本日(8月25日)付の日経社会面に、 「命のビザ」で有名杉原千畝よりも2年前にユダヤ人を救った旧陸軍軍人の記事が出ていました。国連難民高等弁務官事務所からの情報だとのことです。

 「埋もれた救出劇 再評価の動き
  国連が紹介準備」

 昭和12年、シベリア鉄道経由で満州国に流れてきたユダヤ人難民を旧陸軍軍人が救ったというのがあらましです。この軍人は樋口季一郎、当時陸軍少将です。満州国ハルピンの特務機関長だった彼は、ソ満国境のオトポールで満州国に入国できずに困窮しているユダヤ人を救い、外国への移住の道を開いたのです。救った難民の数は5千人~2万人とも言われ、はっきりはしていないそうですが、新聞記者の不勉強でしょうね。樋口の名はイスラエル建国の父として、ゴールデンブックにその名を刻まれています。そのことは記事には出ていませんでした。

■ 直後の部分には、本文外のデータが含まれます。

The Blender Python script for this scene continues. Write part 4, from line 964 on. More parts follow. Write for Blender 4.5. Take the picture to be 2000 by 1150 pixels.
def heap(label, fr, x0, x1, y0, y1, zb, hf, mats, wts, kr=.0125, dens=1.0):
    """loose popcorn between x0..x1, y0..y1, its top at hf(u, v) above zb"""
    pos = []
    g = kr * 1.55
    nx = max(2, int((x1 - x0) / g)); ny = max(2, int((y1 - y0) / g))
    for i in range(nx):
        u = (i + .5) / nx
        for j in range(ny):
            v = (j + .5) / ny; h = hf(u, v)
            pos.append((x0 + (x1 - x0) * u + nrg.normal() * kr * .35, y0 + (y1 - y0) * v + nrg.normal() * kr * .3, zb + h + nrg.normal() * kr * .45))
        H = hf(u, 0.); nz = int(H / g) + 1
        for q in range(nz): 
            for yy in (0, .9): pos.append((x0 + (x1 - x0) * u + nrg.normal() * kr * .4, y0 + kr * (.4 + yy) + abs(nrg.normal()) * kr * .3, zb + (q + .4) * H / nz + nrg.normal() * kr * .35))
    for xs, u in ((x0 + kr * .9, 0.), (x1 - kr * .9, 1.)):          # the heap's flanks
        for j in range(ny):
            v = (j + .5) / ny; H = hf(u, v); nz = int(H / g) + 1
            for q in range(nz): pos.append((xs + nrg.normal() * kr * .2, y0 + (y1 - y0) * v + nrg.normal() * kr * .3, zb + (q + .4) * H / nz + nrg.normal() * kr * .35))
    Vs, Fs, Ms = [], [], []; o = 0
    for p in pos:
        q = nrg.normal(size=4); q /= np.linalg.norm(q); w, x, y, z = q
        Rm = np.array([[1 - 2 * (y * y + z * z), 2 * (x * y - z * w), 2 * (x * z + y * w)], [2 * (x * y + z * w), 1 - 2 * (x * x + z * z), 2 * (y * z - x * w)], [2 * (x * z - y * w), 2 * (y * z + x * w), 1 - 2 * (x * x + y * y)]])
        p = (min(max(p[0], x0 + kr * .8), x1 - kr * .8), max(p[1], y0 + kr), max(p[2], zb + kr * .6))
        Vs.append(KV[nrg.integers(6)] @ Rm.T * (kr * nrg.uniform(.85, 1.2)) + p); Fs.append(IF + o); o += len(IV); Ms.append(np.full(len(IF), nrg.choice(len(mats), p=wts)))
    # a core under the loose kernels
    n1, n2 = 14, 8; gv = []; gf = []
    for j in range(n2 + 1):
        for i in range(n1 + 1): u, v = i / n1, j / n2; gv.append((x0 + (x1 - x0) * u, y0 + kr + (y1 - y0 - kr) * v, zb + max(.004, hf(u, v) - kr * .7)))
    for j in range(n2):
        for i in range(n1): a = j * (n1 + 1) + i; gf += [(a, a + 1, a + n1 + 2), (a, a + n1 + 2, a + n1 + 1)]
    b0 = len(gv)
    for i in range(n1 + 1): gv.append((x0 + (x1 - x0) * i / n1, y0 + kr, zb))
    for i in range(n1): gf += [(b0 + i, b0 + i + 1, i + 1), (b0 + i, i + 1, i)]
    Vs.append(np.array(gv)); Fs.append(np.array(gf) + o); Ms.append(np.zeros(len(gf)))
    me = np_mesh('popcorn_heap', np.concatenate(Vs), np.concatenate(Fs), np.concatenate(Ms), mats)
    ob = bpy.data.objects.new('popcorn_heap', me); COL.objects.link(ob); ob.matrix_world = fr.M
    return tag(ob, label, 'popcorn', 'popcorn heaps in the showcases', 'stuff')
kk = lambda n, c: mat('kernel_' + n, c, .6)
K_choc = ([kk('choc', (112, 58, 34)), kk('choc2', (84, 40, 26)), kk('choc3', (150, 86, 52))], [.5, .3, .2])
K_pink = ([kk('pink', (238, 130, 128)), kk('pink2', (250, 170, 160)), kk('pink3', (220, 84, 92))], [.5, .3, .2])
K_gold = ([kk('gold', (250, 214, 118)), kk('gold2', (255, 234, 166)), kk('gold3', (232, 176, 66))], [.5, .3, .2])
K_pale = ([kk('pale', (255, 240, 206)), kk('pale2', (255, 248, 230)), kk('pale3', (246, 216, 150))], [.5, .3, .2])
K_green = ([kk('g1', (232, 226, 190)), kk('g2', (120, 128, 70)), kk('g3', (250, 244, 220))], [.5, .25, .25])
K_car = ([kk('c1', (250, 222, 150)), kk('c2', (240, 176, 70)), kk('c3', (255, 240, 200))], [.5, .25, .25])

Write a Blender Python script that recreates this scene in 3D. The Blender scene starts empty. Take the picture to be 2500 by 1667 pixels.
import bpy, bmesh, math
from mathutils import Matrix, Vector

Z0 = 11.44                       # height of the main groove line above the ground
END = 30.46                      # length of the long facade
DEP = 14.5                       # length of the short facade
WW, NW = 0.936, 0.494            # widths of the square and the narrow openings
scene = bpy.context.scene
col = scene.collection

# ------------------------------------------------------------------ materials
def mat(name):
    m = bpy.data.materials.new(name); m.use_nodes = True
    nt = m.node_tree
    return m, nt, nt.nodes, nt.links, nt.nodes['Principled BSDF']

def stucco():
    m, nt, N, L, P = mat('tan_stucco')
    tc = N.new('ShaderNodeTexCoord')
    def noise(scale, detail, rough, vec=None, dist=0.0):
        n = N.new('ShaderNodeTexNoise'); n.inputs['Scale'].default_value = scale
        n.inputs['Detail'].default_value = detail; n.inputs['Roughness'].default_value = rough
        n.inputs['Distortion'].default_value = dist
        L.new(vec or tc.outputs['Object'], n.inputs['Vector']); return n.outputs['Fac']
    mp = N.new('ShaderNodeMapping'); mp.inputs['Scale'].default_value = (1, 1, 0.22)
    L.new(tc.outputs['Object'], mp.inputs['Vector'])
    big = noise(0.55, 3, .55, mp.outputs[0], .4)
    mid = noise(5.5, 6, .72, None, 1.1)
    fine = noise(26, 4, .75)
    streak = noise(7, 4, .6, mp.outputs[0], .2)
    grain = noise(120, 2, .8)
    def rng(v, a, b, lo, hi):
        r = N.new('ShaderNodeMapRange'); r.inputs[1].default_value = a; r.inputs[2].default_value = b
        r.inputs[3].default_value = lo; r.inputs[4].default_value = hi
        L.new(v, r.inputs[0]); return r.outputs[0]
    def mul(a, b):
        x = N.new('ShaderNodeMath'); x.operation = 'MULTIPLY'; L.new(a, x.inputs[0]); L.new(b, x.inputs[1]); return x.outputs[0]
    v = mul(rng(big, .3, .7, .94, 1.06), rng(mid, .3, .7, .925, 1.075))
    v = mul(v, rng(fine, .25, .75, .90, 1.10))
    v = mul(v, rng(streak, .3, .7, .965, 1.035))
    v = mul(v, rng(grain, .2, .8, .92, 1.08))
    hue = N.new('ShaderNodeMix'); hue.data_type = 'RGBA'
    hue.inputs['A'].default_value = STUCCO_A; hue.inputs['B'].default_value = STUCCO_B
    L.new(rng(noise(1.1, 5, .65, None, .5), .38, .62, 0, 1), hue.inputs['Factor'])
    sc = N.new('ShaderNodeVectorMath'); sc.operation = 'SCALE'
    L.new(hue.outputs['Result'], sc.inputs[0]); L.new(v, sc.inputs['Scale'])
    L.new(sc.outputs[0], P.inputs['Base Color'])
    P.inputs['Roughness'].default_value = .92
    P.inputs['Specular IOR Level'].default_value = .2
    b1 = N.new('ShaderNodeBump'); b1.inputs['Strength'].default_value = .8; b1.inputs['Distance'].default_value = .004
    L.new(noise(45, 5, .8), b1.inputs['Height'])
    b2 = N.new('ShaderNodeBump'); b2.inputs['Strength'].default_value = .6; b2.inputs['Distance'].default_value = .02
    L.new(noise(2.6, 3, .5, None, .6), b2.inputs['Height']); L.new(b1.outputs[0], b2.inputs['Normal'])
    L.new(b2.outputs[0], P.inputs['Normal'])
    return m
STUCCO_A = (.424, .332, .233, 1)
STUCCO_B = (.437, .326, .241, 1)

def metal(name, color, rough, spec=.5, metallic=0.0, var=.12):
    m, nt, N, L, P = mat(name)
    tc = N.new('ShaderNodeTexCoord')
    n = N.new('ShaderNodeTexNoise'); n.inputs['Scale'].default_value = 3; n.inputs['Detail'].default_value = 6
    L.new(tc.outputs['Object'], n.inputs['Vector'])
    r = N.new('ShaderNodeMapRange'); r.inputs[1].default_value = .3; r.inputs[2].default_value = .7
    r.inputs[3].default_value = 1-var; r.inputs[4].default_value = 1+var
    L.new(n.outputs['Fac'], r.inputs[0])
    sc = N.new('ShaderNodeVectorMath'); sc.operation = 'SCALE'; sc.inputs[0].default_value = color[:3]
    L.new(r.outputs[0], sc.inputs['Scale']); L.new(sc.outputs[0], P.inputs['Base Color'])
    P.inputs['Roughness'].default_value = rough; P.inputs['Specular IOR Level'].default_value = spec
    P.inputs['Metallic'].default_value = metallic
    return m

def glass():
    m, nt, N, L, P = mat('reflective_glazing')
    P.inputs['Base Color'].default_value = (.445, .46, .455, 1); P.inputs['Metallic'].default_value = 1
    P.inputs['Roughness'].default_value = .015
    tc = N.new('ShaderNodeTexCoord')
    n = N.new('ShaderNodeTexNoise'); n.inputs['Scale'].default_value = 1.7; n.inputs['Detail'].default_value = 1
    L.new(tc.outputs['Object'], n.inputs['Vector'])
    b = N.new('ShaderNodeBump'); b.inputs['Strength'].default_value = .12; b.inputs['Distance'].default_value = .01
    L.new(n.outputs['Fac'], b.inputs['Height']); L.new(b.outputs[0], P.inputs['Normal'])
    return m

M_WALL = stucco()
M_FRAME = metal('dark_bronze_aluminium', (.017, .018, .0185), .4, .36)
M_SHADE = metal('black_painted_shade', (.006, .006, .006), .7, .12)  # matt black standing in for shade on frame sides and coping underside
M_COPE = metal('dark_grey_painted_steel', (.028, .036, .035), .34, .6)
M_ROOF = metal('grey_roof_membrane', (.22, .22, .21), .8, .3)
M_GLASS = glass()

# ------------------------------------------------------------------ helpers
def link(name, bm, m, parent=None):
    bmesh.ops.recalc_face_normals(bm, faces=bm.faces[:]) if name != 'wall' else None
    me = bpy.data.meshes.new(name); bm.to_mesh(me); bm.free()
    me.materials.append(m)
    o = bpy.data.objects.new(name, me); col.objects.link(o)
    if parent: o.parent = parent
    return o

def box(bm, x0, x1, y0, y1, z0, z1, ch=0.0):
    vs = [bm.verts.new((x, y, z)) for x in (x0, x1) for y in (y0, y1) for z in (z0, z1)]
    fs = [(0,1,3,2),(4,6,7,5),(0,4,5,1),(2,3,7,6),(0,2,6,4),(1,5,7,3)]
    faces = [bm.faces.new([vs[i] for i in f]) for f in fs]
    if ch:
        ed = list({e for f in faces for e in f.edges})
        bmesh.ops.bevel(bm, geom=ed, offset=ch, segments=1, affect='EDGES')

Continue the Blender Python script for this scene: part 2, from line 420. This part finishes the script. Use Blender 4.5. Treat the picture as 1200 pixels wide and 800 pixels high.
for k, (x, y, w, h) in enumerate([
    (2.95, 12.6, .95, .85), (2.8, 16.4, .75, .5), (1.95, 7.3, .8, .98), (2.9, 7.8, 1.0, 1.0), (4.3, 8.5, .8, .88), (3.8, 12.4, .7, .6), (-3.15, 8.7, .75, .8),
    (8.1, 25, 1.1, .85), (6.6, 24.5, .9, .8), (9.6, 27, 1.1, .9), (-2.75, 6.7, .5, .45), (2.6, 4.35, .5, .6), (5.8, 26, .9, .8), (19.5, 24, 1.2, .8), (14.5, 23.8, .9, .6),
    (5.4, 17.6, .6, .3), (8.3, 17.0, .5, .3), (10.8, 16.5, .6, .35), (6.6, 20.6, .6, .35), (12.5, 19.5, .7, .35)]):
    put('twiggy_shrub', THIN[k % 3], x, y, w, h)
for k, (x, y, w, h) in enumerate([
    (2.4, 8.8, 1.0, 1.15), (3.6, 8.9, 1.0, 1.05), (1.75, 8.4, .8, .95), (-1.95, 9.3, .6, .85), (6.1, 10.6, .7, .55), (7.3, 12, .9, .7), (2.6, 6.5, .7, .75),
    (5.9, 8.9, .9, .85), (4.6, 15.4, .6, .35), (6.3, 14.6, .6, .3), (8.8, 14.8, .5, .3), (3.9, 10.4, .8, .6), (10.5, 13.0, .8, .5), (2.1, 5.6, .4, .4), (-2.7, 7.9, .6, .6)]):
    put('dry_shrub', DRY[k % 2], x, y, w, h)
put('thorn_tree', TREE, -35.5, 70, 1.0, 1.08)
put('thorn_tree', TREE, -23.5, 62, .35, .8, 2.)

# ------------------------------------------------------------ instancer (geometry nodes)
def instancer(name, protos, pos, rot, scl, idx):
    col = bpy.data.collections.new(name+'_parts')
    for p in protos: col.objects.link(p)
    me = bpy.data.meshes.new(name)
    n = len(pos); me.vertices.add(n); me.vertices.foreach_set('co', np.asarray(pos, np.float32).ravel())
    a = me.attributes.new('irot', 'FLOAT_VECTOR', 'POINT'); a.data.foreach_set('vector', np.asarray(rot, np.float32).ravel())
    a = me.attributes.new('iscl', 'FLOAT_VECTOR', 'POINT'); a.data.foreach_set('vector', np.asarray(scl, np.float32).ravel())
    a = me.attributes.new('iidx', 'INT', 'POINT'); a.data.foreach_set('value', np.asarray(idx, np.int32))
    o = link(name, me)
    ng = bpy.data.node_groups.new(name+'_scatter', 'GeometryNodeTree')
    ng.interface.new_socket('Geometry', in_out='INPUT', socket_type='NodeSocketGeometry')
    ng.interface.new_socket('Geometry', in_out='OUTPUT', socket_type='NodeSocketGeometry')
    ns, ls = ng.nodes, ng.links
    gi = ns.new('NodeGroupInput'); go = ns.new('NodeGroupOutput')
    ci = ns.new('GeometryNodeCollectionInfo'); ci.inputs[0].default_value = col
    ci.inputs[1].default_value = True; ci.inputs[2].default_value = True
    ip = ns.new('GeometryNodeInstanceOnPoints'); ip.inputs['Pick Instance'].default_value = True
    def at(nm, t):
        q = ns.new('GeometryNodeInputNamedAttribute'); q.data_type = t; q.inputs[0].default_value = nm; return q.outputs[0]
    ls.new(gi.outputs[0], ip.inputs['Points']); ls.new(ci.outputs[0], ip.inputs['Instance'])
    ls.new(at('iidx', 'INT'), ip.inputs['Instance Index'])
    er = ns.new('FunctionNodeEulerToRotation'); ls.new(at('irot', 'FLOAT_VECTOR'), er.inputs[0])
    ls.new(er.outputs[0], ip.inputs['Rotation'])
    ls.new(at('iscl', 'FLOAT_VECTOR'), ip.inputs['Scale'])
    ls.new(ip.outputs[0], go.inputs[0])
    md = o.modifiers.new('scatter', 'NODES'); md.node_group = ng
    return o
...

 さらに言うならば、この樋口の行動は当然軍上層部にも政府中央にも知られましたが、彼は処分は一切受けませんでした。ドイツから強硬な抗議があったのは言うまでもありません。既に日独伊防共協定は締結されていました。ドイツとの友好の維持は重要ではありました。それでもユダヤ人を救ったこの樋口の行動にお墨付きを与えたのは、満州国をその強い支配下に持つ日本の関東軍にあって、参謀長を務めていた東条英機です。東条はドイツからの強硬な抗議を「日本には『八紘一宇』の精神がある」と強硬に突っぱねたといいます。調べれば当然わかるこのことを知らずに記事にしたのか、もしくは知っていて東条英機は無視したのかよくわかりません。

 浅田二郎の新作「終らない夏」は、終戦3日後、8月18日に占守島(北方領土)の日本軍守備隊と、突然攻撃をしかけてきたソ連軍との死闘を小説にしたものらしいですが、この部隊の上級司令部の軍司令官がこの樋口季一郎でした。武装解除後、ソ連は樋口を戦犯として逮捕しようとします。多大な被害を受けた仕返しでしょう。しかし、ソ連のこの動きを察知し、世界中のロビイストを動員してアメリカに樋口逮捕の中止をソ連に働きかけるよう圧力を与えたのは、全米ユダヤ教会でした。彼らは樋口に救われた恩を返したわけです。

記事にいう「埋もれた」など、笑止千万!今ではWikiにも詳しく出ているですがね。

 正しく言えば「知られたくなかった」でしょうね。この記事を書いた記者氏は、「知られたくない」という日本悪玉論一辺倒の思潮をただ知らなかっただけだと思います。仮にも記者ならもっと勉強しなさい。

とはいえ、僕にとっては嬉しい記事でした。